**STATED PROBLEM**
Reproduce all of the data below without alteration; exclude every picture.

═══ GIVEN INFORMATION

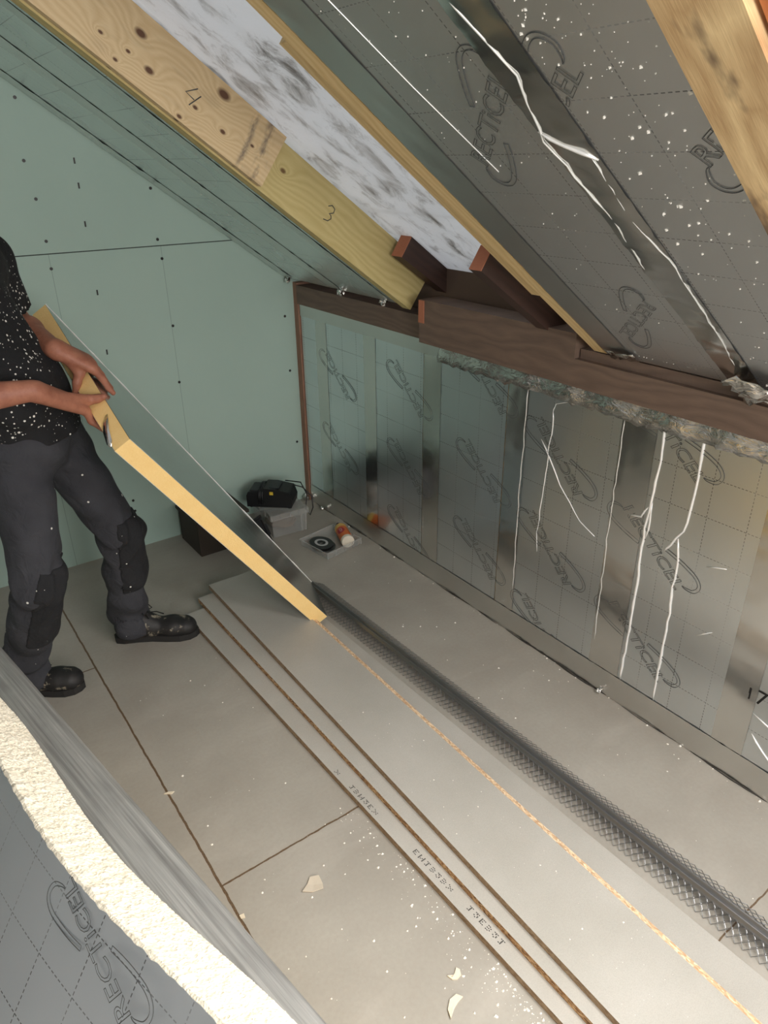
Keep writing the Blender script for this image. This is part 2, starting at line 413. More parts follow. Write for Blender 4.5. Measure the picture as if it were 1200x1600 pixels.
for (y0, y1), lb in zip(cols, labs):
    o = thing('insulation_board', (KX, (y0 + y1) / 2, 0), lb, 'insulation board', 'foil boards lining the knee wall')
    g = .004
    MB().box((KX + .002, y0 + g, .004), (KX + .078, y1 - g, 1.09)).build('foam_core', FOAM, o)
    MB().box((KX, y0 + g, .004), (KX + .002, y1 - g, 1.09)).build('foil_facing', FOIL, o, uv=((KX, 3.3, .03), (0, -1, 0), (0, 0, 1)))
    boards.append(o)
NW = (-1, 0, 0)
u6 = (0, -.76, -.65)
for z in (1.0, .64, .28): logo(boards[4], (KX, 1.115, z + .01), u6, NW, .30)
u5 = (0, -.68, .73)
u5 = (0, .68, .70)
for z in (.82, .46, .10): logo(boards[3], (KX, 1.515, z), u5, NW, .30)
for z in (.98, .62, .27): logo(boards[2], (KX, 2.30 - .27, z), (0, -.72, -.69), NW, .28) if False else logo(boards[2], (KX, 1.885, z + .02), u5, NW, .28)
for z in (.86, .50, .16): logo(boards[1], (KX, 2.36, z), u5, NW, .28)
for z in (.80, .42): logo(boards[0], (KX, 2.93, z), u5, NW, .28)
_sv, _sf = text_mesh('17 46', size=.07)
MB().add([V((KX - .001, .66 - a, .33 + b)) for a, b, d in _sv], [f[::-1] for f in _sf]).build('stamped_number', SCREW, boards[5])['label'] = 'black stamped number'
def ridge(parent, pts, r, name='foil_crease', lab='raised crease with painted glint', m=None):
    q = []
    for i in range(len(pts) - 1):
        a, b = V(pts[i]), V(pts[i + 1]); n = max(2, int((b - a).length / .03))
        for k in range(n): q.append(a.lerp(b, k / n) + V((0, random.gauss(0, .0018), 0)))
    q.append(V(pts[-1])); rr = [r * random.uniform(.75, 1.15) for _ in q]; rr[0] = rr[-1] = r * .3
    o = MB().tube(q, rr, 6).build(name, m or GLINT, parent, smooth=True); o['label'] = lab; return o
foot = COL.objects[-1] if 0 else None
kx = KX - .0005
ridge(boards[4], [(kx, 1.139, 1.06), (kx, 1.135, .93), (kx, 1.142, .76), (kx, 1.15, .70), (kx, 1.147, .56), (kx, 1.143, .35), (kx, 1.146, .10)], .0045)
ridge(boards[4], [(kx, 1.142, .78), (kx, 1.17, .73), (kx, 1.21, .72)], .003)
ridge(boards[4], [(kx, 1.135, .79), (kx, 1.143, .66)], .003)
ridge(boards[4], [(kx, 1.012, 1.07), (kx, 1.008, .86), (kx, 1.02, .74), (kx, 1.055, .68), (kx, 1.07, .65)], .0045)
ridge(boards[4], [(kx, 1.034, .71), (kx, 1.022, .64), (kx, 1.016, .45), (kx, 1.012, .10)], .0045)
ridge(boards[4], [(kx, .93, .66), (kx, .87, .68)], .003); ridge(boards[4], [(kx, .92, .42), (kx, .87, .46)], .003)
ridge(boards[3], [(kx, 1.60, .86), (kx, 1.50, .72), (kx, 1.40, .62), (kx, 1.33, .59)], .0022)
ridge(boards[3], [(kx, 1.56, .98), (kx, 1.565, .8), (kx, 1.575, .62), (kx, 1.585, .5), (kx, 1.575, .42)], .0016)
ridge(boards[3], [(kx, 1.50, 1.02), (kx, 1.55, 1.0), (kx, 1.565, .96)], .0014)
ridge(boards[5], [(kx, .70, .27), (kx, .6, .235), (kx, .5, .2)], .003); ridge(boards[5], [(kx, .69, .20), (kx, .62, .14), (kx, .52, .1)], .003)

def grid_sheet(o, u, v, nu, nv, disp):
    """a thin wrinkled strip: front sheet + rim, disp(i,j) gives the offset along the normal"""
    o, u, v = V(o), V(u), V(v); n = u.cross(v).normalized(); vs = []; fs = []
    for j in range(nv + 1):
        for i in range(nu + 1): vs.append(o + u * (i / nu) + v * (j / nv) + n * disp(i, j))
    for j in range(nv):
        for i in range(nu):
            a = j * (nu + 1) + i; fs.append((a, a + 1, a + nu + 2, a + nu + 1))
    return vs, fs
def tape(name, o, u, v, nrm, label, m=TAPE, amp=.001, parent=None, res=.02, group=None, cat='foil tape', buckle=0.0):
    o, u, v = V(o), V(u), V(v)
    if u.cross(v).dot(V(nrm)) < 0: o = o + u; u = -u
    nu = max(2, int(u.length / res)); nv = max(2, int(v.length / res)); nn = u.cross(v).normalized(); o = o + nn * .0006
    ph = [random.uniform(0, 6) for _ in range(4)]
    def d(i, j):
        a = i / nu; b = j / nv
        return abs(random.gauss(0, amp)) + buckle * max(0, math.sin(9 * a * (3 if nu > nv else 1) + ph[0] + 2 * b)) * math.sin(math.pi * (b if nu > nv else a)) ** 2
    vs, fs = grid_sheet(o, u, v, nu, nv, d)
    ob = MB().add(vs, fs).build(name, m, parent, uv=(o, u.normalized(), v.normalized()), smooth=True)
    if parent is None: tag(ob, label, cat, group)
    return ob
tl = ['vertical foil tape strip nearest the green gable', 'second vertical foil tape strip from the green gable, with a dark mirror patch',
      'third vertical foil tape strip from the green gable', 'vertical foil tape strip just left of the diagonally creased board',
      'vertical foil tape strip just left of the two creases with painted glints', 'wide vertical foil tape strip left of the stamped number',
      'vertical foil tape strip just past the right photo edge']
for (y0, y1), lb in zip([(3.02, 3.12), (2.605, 2.70), (2.15, 2.26), (1.675, 1.775), (1.16, 1.285), (.70, .80), (.26, .36)], tl):
    tape('foil_tape', (KX, y1, .09), (0, y0 - y1, 0), (0, 0, .97), NW, lb, TAPE, .0006, group='vertical tapes on the knee wall')
    sp = COL.objects[-1]
    for yy in ((y0 + .008,) if y0 == 1.675 else (y1 - .01,) if y0 == 1.16 else ()):
        ridge(sp, [(kx - .0015, yy, 1.02), (kx - .0015, yy + .004, .6), (kx - .0015, yy - .003, .2)], .0011, 'tape_wrinkle', 'thin wrinkle with painted glint', GLINT)
tape('foil_tape', (KX - .0014, 3.26, .002), (0, -4.0, 0), (0, 0, .10), NW, 'long foil tape along the foot of the knee wall', TAPE_SOFT, .0009, cat='foil tape')
tape('foil_tape', (KX - .0014, 3.26, 1.035), (0, -1.1, 0), (0, 0, .07), NW, 'flat foil tape along the knee wall top near the gable corner', TAPE_SOFT, .0009)
foot = COL.objects[-2]; GAPM = simple('painted_shadow_gap', (58, 56, 52), .6)  # dark tubes stand in for the shadow gap under the curled tape
for (ya, yb, rm) in ((3.2, 2.2, .0022), (2.15, 1.72, .003), (1.70, 1.15, .0075), (1.12, .45, .0028)):
    n_ = int((ya - yb) / .025); pts_ = [V((KX - .004 - .004 * math.sin(i * .5), ya + (yb - ya) * i / n_, .0025)) for i in range(n_ + 1)]
    MB().tube(pts_, [.0004 + rm * math.sin(math.pi * i / n_) * random.uniform(.25, 1) for i in range(n_ + 1)], 5).build('shadow_gap', GAPM, foot, smooth=True)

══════

**EXERCISE OUTPUT**
Keep writing the Blender script for this image. This is part 2, starting at line 413. More parts follow. Write for Blender 4.5. Measure the picture as if it were 1200x1600 pixels.
for (y0, y1), lb in zip(cols, labs):
    o = thing('insulation_board', (KX, (y0 + y1) / 2, 0), lb, 'insulation board', 'foil boards lining the knee wall')
    g = .004
    MB().box((KX + .002, y0 + g, .004), (KX + .078, y1 - g, 1.09)).build('foam_core', FOAM, o)
    MB().box((KX, y0 + g, .004), (KX + .002, y1 - g, 1.09)).build('foil_facing', FOIL, o, uv=((KX, 3.3, .03), (0, -1, 0), (0, 0, 1)))
    boards.append(o)
NW = (-1, 0, 0)
u6 = (0, -.76, -.65)
for z in (1.0, .64, .28): logo(boards[4], (KX, 1.115, z + .01), u6, NW, .30)
u5 = (0, -.68, .73)
u5 = (0, .68, .70)
for z in (.82, .46, .10): logo(boards[3], (KX, 1.515, z), u5, NW, .30)
for z in (.98, .62, .27): logo(boards[2], (KX, 2.30 - .27, z), (0, -.72, -.69), NW, .28) if False else logo(boards[2], (KX, 1.885, z + .02), u5, NW, .28)
for z in (.86, .50, .16): logo(boards[1], (KX, 2.36, z), u5, NW, .28)
for z in (.80, .42): logo(boards[0], (KX, 2.93, z), u5, NW, .28)
_sv, _sf = text_mesh('17 46', size=.07)
MB().add([V((KX - .001, .66 - a, .33 + b)) for a, b, d in _sv], [f[::-1] for f in _sf]).build('stamped_number', SCREW, boards[5])['label'] = 'black stamped number'
def ridge(parent, pts, r, name='foil_crease', lab='raised crease with painted glint', m=None):
    q = []
    for i in range(len(pts) - 1):
        a, b = V(pts[i]), V(pts[i + 1]); n = max(2, int((b - a).length / .03))
        for k in range(n): q.append(a.lerp(b, k / n) + V((0, random.gauss(0, .0018), 0)))
    q.append(V(pts[-1])); rr = [r * random.uniform(.75, 1.15) for _ in q]; rr[0] = rr[-1] = r * .3
    o = MB().tube(q, rr, 6).build(name, m or GLINT, parent, smooth=True); o['label'] = lab; return o
foot = COL.objects[-1] if 0 else None
kx = KX - .0005
ridge(boards[4], [(kx, 1.139, 1.06), (kx, 1.135, .93), (kx, 1.142, .76), (kx, 1.15, .70), (kx, 1.147, .56), (kx, 1.143, .35), (kx, 1.146, .10)], .0045)
ridge(boards[4], [(kx, 1.142, .78), (kx, 1.17, .73), (kx, 1.21, .72)], .003)
ridge(boards[4], [(kx, 1.135, .79), (kx, 1.143, .66)], .003)
ridge(boards[4], [(kx, 1.012, 1.07), (kx, 1.008, .86), (kx, 1.02, .74), (kx, 1.055, .68), (kx, 1.07, .65)], .0045)
ridge(boards[4], [(kx, 1.034, .71), (kx, 1.022, .64), (kx, 1.016, .45), (kx, 1.012, .10)], .0045)
ridge(boards[4], [(kx, .93, .66), (kx, .87, .68)], .003); ridge(boards[4], [(kx, .92, .42), (kx, .87, .46)], .003)
ridge(boards[3], [(kx, 1.60, .86), (kx, 1.50, .72), (kx, 1.40, .62), (kx, 1.33, .59)], .0022)
ridge(boards[3], [(kx, 1.56, .98), (kx, 1.565, .8), (kx, 1.575, .62), (kx, 1.585, .5), (kx, 1.575, .42)], .0016)
ridge(boards[3], [(kx, 1.50, 1.02), (kx, 1.55, 1.0), (kx, 1.565, .96)], .0014)
ridge(boards[5], [(kx, .70, .27), (kx, .6, .235), (kx, .5, .2)], .003); ridge(boards[5], [(kx, .69, .20), (kx, .62, .14), (kx, .52, .1)], .003)

def grid_sheet(o, u, v, nu, nv, disp):
    """a thin wrinkled strip: front sheet + rim, disp(i,j) gives the offset along the normal"""
    o, u, v = V(o), V(u), V(v); n = u.cross(v).normalized(); vs = []; fs = []
    for j in range(nv + 1):
        for i in range(nu + 1): vs.append(o + u * (i / nu) + v * (j / nv) + n * disp(i, j))
    for j in range(nv):
        for i in range(nu):
            a = j * (nu + 1) + i; fs.append((a, a + 1, a + nu + 2, a + nu + 1))
    return vs, fs
def tape(name, o, u, v, nrm, label, m=TAPE, amp=.001, parent=None, res=.02, group=None, cat='foil tape', buckle=0.0):
    o, u, v = V(o), V(u), V(v)
    if u.cross(v).dot(V(nrm)) < 0: o = o + u; u = -u
    nu = max(2, int(u.length / res)); nv = max(2, int(v.length / res)); nn = u.cross(v).normalized(); o = o + nn * .0006
    ph = [random.uniform(0, 6) for _ in range(4)]
    def d(i, j):
        a = i / nu; b = j / nv
        return abs(random.gauss(0, amp)) + buckle * max(0, math.sin(9 * a * (3 if nu > nv else 1) + ph[0] + 2 * b)) * math.sin(math.pi * (b if nu > nv else a)) ** 2
    vs, fs = grid_sheet(o, u, v, nu, nv, d)
    ob = MB().add(vs, fs).build(name, m, parent, uv=(o, u.normalized(), v.normalized()), smooth=True)
    if parent is None: tag(ob, label, cat, group)
    return ob
tl = ['vertical foil tape strip nearest the green gable', 'second vertical foil tape strip from the green gable, with a dark mirror patch',
      'third vertical foil tape strip from the green gable', 'vertical foil tape strip just left of the diagonally creased board',
      'vertical foil tape strip just left of the two creases with painted glints', 'wide vertical foil tape strip left of the stamped number',
      'vertical foil tape strip just past the right photo edge']
for (y0, y1), lb in zip([(3.02, 3.12), (2.605, 2.70), (2.15, 2.26), (1.675, 1.775), (1.16, 1.285), (.70, .80), (.26, .36)], tl):
    tape('foil_tape', (KX, y1, .09), (0, y0 - y1, 0), (0, 0, .97), NW, lb, TAPE, .0006, group='vertical tapes on the knee wall')
    sp = COL.objects[-1]
    for yy in ((y0 + .008,) if y0 == 1.675 else (y1 - .01,) if y0 == 1.16 else ()):
        ridge(sp, [(kx - .0015, yy, 1.02), (kx - .0015, yy + .004, .6), (kx - .0015, yy - .003, .2)], .0011, 'tape_wrinkle', 'thin wrinkle with painted glint', GLINT)
tape('foil_tape', (KX - .0014, 3.26, .002), (0, -4.0, 0), (0, 0, .10), NW, 'long foil tape along the foot of the knee wall', TAPE_SOFT, .0009, cat='foil tape')
tape('foil_tape', (KX - .0014, 3.26, 1.035), (0, -1.1, 0), (0, 0, .07), NW, 'flat foil tape along the knee wall top near the gable corner', TAPE_SOFT, .0009)
foot = COL.objects[-2]; GAPM = simple('painted_shadow_gap', (58, 56, 52), .6)  # dark tubes stand in for the shadow gap under the curled tape
for (ya, yb, rm) in ((3.2, 2.2, .0022), (2.15, 1.72, .003), (1.70, 1.15, .0075), (1.12, .45, .0028)):
    n_ = int((ya - yb) / .025); pts_ = [V((KX - .004 - .004 * math.sin(i * .5), ya + (yb - ya) * i / n_, .0025)) for i in range(n_ + 1)]
    MB().tube(pts_, [.0004 + rm * math.sin(math.pi * i / n_) * random.uniform(.25, 1) for i in range(n_ + 1)], 5).build('shadow_gap', GAPM, foot, smooth=True)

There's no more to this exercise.